The following statements were inter alia made in GCl's "Heads of Argument":


"Since the non-executive Directors' appointments, the company has begun to sail on a new course. Many processes were initiated to discontinue the harmful business practice. The following examples serve the purpose: (a) A new board was elected (b) Share trading were terminated and D-class shares were allocated (c) Mr. de Beer will submit financial developments, which have taken place during the past week. The absence to entertain it in this paper is thus explained".


"It is submitted with respect that the non-executive directors have been changing the company for the better. The other Directors and Company Secretary has followed suit. Firm leadership and informed leadership was needed, though, to enforce change.


a) Mr. Sadie was suspended as a Director.
b) An investment policy was formulated and an investment committee is functioning.
c) Marketing has been placed on the correct footing. The marketing plan contained (in an annexure) was adopted during the Executive meeting held on Tuesday 26 May 1998 at 16:45. Dr Fennie has played a major role in the formulation of this policy.
d) A proper legal task group is in the becoming. Directors have also signed undertakings. The directors are all at present busy to submit their input concerning a Director's Code.
e) Excess personnel were retrenched.


It is submitted that these reports were implemented in less than a month. The will clearly exists to discontinue old practices".

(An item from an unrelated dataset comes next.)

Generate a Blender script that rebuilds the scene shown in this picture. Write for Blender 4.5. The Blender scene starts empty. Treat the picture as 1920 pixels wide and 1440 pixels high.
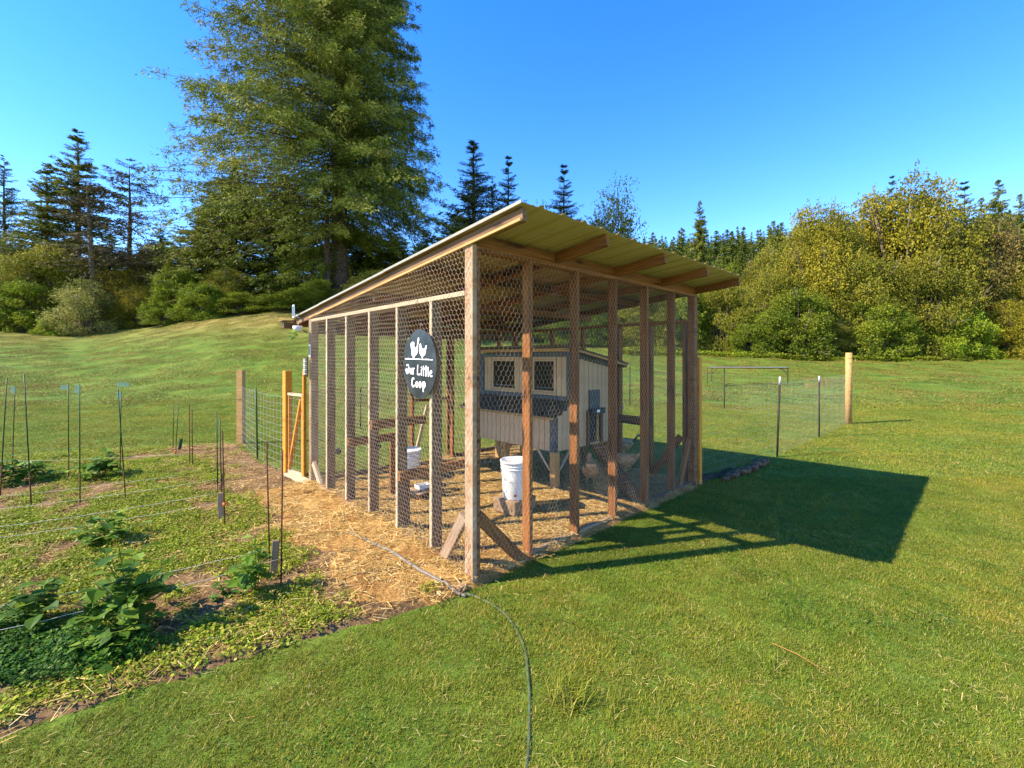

"The phenomena of, and value underlining transparency and accountability have forced certain issues to the front. That did not happen in the past. For instance Mr. Sadie has become the prey of his own backdoor ways to do business. Other Directors have taken note. The company's past behaviour is not defendable, to say the least. It is, however, curable. It should be permitted to be given a chance. The evaluation of that chance, and the specific conditions to be met by the company and/or individual Directors/Officers are in the hands of the Committee. I submit that the circumstances have changed so much that a section 9 procedure should be implemented".


Section 9 of the Act makes provision for negotiations with any person or body, corporate or unincorporate, with a view to making an arrangement which in the opinion of the committee will ensure the discontinuance of a harmful business practice which exists or may come into existence and which is the subject to the investigation. The Committee accepted the explanations and arguments put forward by the representatives of GCI that the circumstances have changed and that a further investigation into the business practices of GCI was not called for. The Committee, however, resolved that the audited financial statements be made available to the Committee as soon as possible and that the issue of the 400 million shares of the directors be resolved to the satisfaction of the Committee. Botha said that the audited annual financial statements would be made available in two weeks to me.